▸ **Collected material**
========

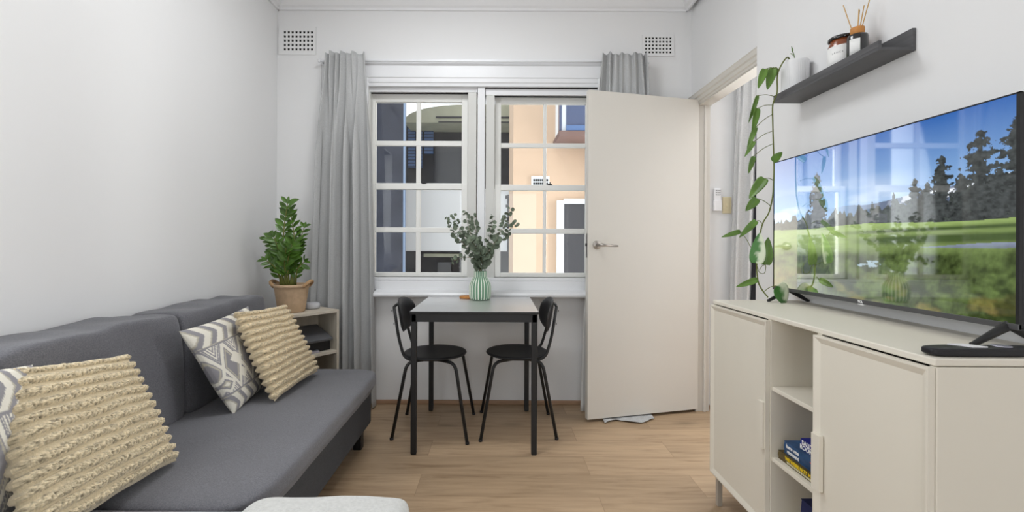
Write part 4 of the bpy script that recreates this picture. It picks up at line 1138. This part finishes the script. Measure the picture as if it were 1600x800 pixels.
f = MB()
a = P(634, 196, 9.6); b = P(860, 168, 9.6)
poly = [(a.x, a.z)]
for i in range(15):
    u = i / 14; poly.append((a.x + (b.x - a.x) * .45 * (1 - math.cos(PI / 2 * u)), a.z + (b.z - a.z) * math.sin(PI / 2 * u) ** .8))
poly += [(b.x, b.z), (b.x, a.z)]
f.prism(poly, 'y', 9.4, 10.2); cn = obj('canopy', f, OLIVER, t)
f = MB(); pxbox(f, 680, 182, 860, 184.5, 9.38, .05); pxbox(f, 684, 190, 860, 191.5, 9.38, .05); obj('canopy_groove', f, SLATE2, cn)
f = MB(); pxbox(f, 633, 295, 812, 393, 9.2, .9, .02); obj('balcony_parapet', f, WREND, t)
f = MB(); pxbox(f, 662, 397, 730, 402, 9.3, .5); obj('ledge', f, OLIVER, t)
for (x0, x1, y0, y1) in ((637, 648, 195, 262), (651, 659, 195, 262), (662, 676, 195, 240)):
    f = MB(); pxbox(f, x0, y0, x1, y1, 10.1, .1)
    for y in range(int(y0), int(y1), 5): pxbox(f, x0, y, x1, y + 1, 10.09, .02, mi=1)
    obj('shutter', f, [BLUEP, SLATE], t)
f = MB(); pxbox(f, 678, 230, 720, 292, 10.1, .1); obj('balcony_door', f, DARKG, t)
f = MB(); f.tube([P(795, 304, 9.1), P(795, 395, 9.1)], .035, 8); f.tube([P(789, 308, 9.1), P(798, 308, 9.1)], .035, 8); f.tube([P(790, 322, 9.1), P(795, 322, 9.1)], .03, 8); obj('drain_pipe', f, WIREP, t)
for (x0, y0, x1, y1) in ((640, 420, 655, 470), (684, 410, 705, 470)):
    f = MB(); pxbox(f, x0, y0, x1, y1, 10.1, .1); obj('window', f, DARKG, t)
t = thing('peach_building', 'pale peach rendered building seen beside the open door', 'building', P(920, 700, 6.5) * 1)
t.location.z = -3.4
f = MB(); pxbox(f, 801.5, -220, 1250, 790, 6.5, 2.5); obj('wall', f, PEACH, t)
f = MB(); pxbox(f, 876, -60, 1000, 208, 5.9, .6); by = obj('bay_window', f, WREND, t)
f = MB(); pxbox(f, 884, 130, 998, 203, 5.885, .03); pxbox(f, 873, 120, 877, 203, 5.88, .1); obj('pane', f, BLUEG, by)
f = MB(); pxbox(f, 873, 203.5, 1000, 212, 5.85, .65); sf = obj('soffit', f, BROWNS, by); sf['label'] = 'brown underside of the bay'
f = MB(); pxbox(f, 884, 203 - 8, 1000, 203, 5.86, .03); obj('bay_sill', f, BLUEP, by)
f = MB(); pxbox(f, 870, 313, 881, 500, 6.44, .06); pxbox(f, 881, 310, 1000, 318, 6.44, .06); wf = obj('window', f, WREND, t)
f = MB(); pxbox(f, 881, 318, 1000, 500, 6.47, .03); obj('pane', f, DARKG, wf)
f = MB(); pxbox(f, 830, 275, 858, 291, 6.47, .03); ab = obj('air_brick', f, WREND, t)
f = MB()
for y in (279.5, 285):
    x = 833
    while x < 854: pxbox(f, x, y, x + 2.6, y + 3, 6.46, .02); x += 3.4
obj('vent_slots', f, HOLE, ab)

# ------------------------------------------------------------------ light
w = bpy.data.worlds.new('World'); bpy.context.scene.world = w; w.use_nodes = True
bg = w.node_tree.nodes['Background']; bg.inputs[0].default_value = (.92, .96, 1.0, 1); bg.inputs[1].default_value = 1.6
def area(name, loc, rot, sx, sy, power, col=(1, 1, 1)):
    l = bpy.data.lights.new(name, 'AREA'); l.shape = 'RECTANGLE'; l.size = sx; l.size_y = sy; l.energy = power; l.color = col
    o = bpy.data.objects.new(name, l); C.objects.link(o); o.location = loc; o.rotation_euler = rot; return o
LP = dict(rear=11, ceil=16, side=13, hall=4, hallwin=70, yard=130)
area('rear_fill', (0, YR - .16, 1.07), (math.radians(90), 0, 0), 1.5, 2.0, LP['rear'], (.965, .985, 1))  # fill light added behind the viewer, no door known there
area('side_fill', (XL - .1, .575, 1.65), (0, math.radians(-90), 0), 1.3, 1.1, LP['side'], (.97, .985, 1))  # fill light added at the made-up side window
area('ceiling_fill', (-.35, 1.9, ZC - .03), (0, 0, 0), .7, .7, LP['ceil'], (.965, .985, 1))  # unseen ceiling panel added as room fill, no fixture modelled
area('next_room_fill', (2.3, 1.9, ZC - .03), (0, 0, 0), 1.0, 1.0, LP['hall'], (.97, .985, 1))  # unseen panel added to brighten the next room
area('next_room_window_daylight', (2.4, 3.2, 1.52), (math.radians(-90), 0, 0), .9, 1.3, LP['hallwin'], (.97, .985, 1))
area('yard_fill', (2.15, 5.7, 1.0), (math.radians(-90), 0, math.radians(-42)), .8, 4.0, LP['yard'], (.97, .985, 1))  # unseen panel outside, added to throw light onto the sofa wall

# ------------------------------------------------------------------ camera
cam = bpy.data.cameras.new('camera'); co = bpy.data.objects.new('camera', cam); C.objects.link(co)
cam.sensor_width = 36; cam.lens = 36 * F / 1600; cam.clip_start = .02
co.location = (0, 0, H); co.rotation_euler = (math.radians(90), math.radians(-.25), 0)
cam.shift_x = (800 - CX) / 1600; cam.shift_y = -(400 - CY) / 1600
sc_ = bpy.context.scene; sc_.camera = co
vs_ = sc_.view_settings; vs_.view_transform = 'Standard'; vs_.look = 'None'; vs_.gamma = 1; vs_.use_curve_mapping = False; vs_.exposure = .17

========

▸ **Written exercise**
Take the listing and print it again exactly, but without any pictures.

▸ **Answer to the problem**
Write part 4 of the bpy script that recreates this picture. It picks up at line 1138. This part finishes the script. Measure the picture as if it were 1600x800 pixels.
f = MB()
a = P(634, 196, 9.6); b = P(860, 168, 9.6)
poly = [(a.x, a.z)]
for i in range(15):
    u = i / 14; poly.append((a.x + (b.x - a.x) * .45 * (1 - math.cos(PI / 2 * u)), a.z + (b.z - a.z) * math.sin(PI / 2 * u) ** .8))
poly += [(b.x, b.z), (b.x, a.z)]
f.prism(poly, 'y', 9.4, 10.2); cn = obj('canopy', f, OLIVER, t)
f = MB(); pxbox(f, 680, 182, 860, 184.5, 9.38, .05); pxbox(f, 684, 190, 860, 191.5, 9.38, .05); obj('canopy_groove', f, SLATE2, cn)
f = MB(); pxbox(f, 633, 295, 812, 393, 9.2, .9, .02); obj('balcony_parapet', f, WREND, t)
f = MB(); pxbox(f, 662, 397, 730, 402, 9.3, .5); obj('ledge', f, OLIVER, t)
for (x0, x1, y0, y1) in ((637, 648, 195, 262), (651, 659, 195, 262), (662, 676, 195, 240)):
    f = MB(); pxbox(f, x0, y0, x1, y1, 10.1, .1)
    for y in range(int(y0), int(y1), 5): pxbox(f, x0, y, x1, y + 1, 10.09, .02, mi=1)
    obj('shutter', f, [BLUEP, SLATE], t)
f = MB(); pxbox(f, 678, 230, 720, 292, 10.1, .1); obj('balcony_door', f, DARKG, t)
f = MB(); f.tube([P(795, 304, 9.1), P(795, 395, 9.1)], .035, 8); f.tube([P(789, 308, 9.1), P(798, 308, 9.1)], .035, 8); f.tube([P(790, 322, 9.1), P(795, 322, 9.1)], .03, 8); obj('drain_pipe', f, WIREP, t)
for (x0, y0, x1, y1) in ((640, 420, 655, 470), (684, 410, 705, 470)):
    f = MB(); pxbox(f, x0, y0, x1, y1, 10.1, .1); obj('window', f, DARKG, t)
t = thing('peach_building', 'pale peach rendered building seen beside the open door', 'building', P(920, 700, 6.5) * 1)
t.location.z = -3.4
f = MB(); pxbox(f, 801.5, -220, 1250, 790, 6.5, 2.5); obj('wall', f, PEACH, t)
f = MB(); pxbox(f, 876, -60, 1000, 208, 5.9, .6); by = obj('bay_window', f, WREND, t)
f = MB(); pxbox(f, 884, 130, 998, 203, 5.885, .03); pxbox(f, 873, 120, 877, 203, 5.88, .1); obj('pane', f, BLUEG, by)
f = MB(); pxbox(f, 873, 203.5, 1000, 212, 5.85, .65); sf = obj('soffit', f, BROWNS, by); sf['label'] = 'brown underside of the bay'
f = MB(); pxbox(f, 884, 203 - 8, 1000, 203, 5.86, .03); obj('bay_sill', f, BLUEP, by)
f = MB(); pxbox(f, 870, 313, 881, 500, 6.44, .06); pxbox(f, 881, 310, 1000, 318, 6.44, .06); wf = obj('window', f, WREND, t)
f = MB(); pxbox(f, 881, 318, 1000, 500, 6.47, .03); obj('pane', f, DARKG, wf)
f = MB(); pxbox(f, 830, 275, 858, 291, 6.47, .03); ab = obj('air_brick', f, WREND, t)
f = MB()
for y in (279.5, 285):
    x = 833
    while x < 854: pxbox(f, x, y, x + 2.6, y + 3, 6.46, .02); x += 3.4
obj('vent_slots', f, HOLE, ab)

# ------------------------------------------------------------------ light
w = bpy.data.worlds.new('World'); bpy.context.scene.world = w; w.use_nodes = True
bg = w.node_tree.nodes['Background']; bg.inputs[0].default_value = (.92, .96, 1.0, 1); bg.inputs[1].default_value = 1.6
def area(name, loc, rot, sx, sy, power, col=(1, 1, 1)):
    l = bpy.data.lights.new(name, 'AREA'); l.shape = 'RECTANGLE'; l.size = sx; l.size_y = sy; l.energy = power; l.color = col
    o = bpy.data.objects.new(name, l); C.objects.link(o); o.location = loc; o.rotation_euler = rot; return o
LP = dict(rear=11, ceil=16, side=13, hall=4, hallwin=70, yard=130)
area('rear_fill', (0, YR - .16, 1.07), (math.radians(90), 0, 0), 1.5, 2.0, LP['rear'], (.965, .985, 1))  # fill light added behind the viewer, no door known there
area('side_fill', (XL - .1, .575, 1.65), (0, math.radians(-90), 0), 1.3, 1.1, LP['side'], (.97, .985, 1))  # fill light added at the made-up side window
area('ceiling_fill', (-.35, 1.9, ZC - .03), (0, 0, 0), .7, .7, LP['ceil'], (.965, .985, 1))  # unseen ceiling panel added as room fill, no fixture modelled
area('next_room_fill', (2.3, 1.9, ZC - .03), (0, 0, 0), 1.0, 1.0, LP['hall'], (.97, .985, 1))  # unseen panel added to brighten the next room
area('next_room_window_daylight', (2.4, 3.2, 1.52), (math.radians(-90), 0, 0), .9, 1.3, LP['hallwin'], (.97, .985, 1))
area('yard_fill', (2.15, 5.7, 1.0), (math.radians(-90), 0, math.radians(-42)), .8, 4.0, LP['yard'], (.97, .985, 1))  # unseen panel outside, added to throw light onto the sofa wall

# ------------------------------------------------------------------ camera
cam = bpy.data.cameras.new('camera'); co = bpy.data.objects.new('camera', cam); C.objects.link(co)
cam.sensor_width = 36; cam.lens = 36 * F / 1600; cam.clip_start = .02
co.location = (0, 0, H); co.rotation_euler = (math.radians(90), math.radians(-.25), 0)
cam.shift_x = (800 - CX) / 1600; cam.shift_y = -(400 - CY) / 1600
sc_ = bpy.context.scene; sc_.camera = co
vs_ = sc_.view_settings; vs_.view_transform = 'Standard'; vs_.look = 'None'; vs_.gamma = 1; vs_.use_curve_mapping = False; vs_.exposure = .17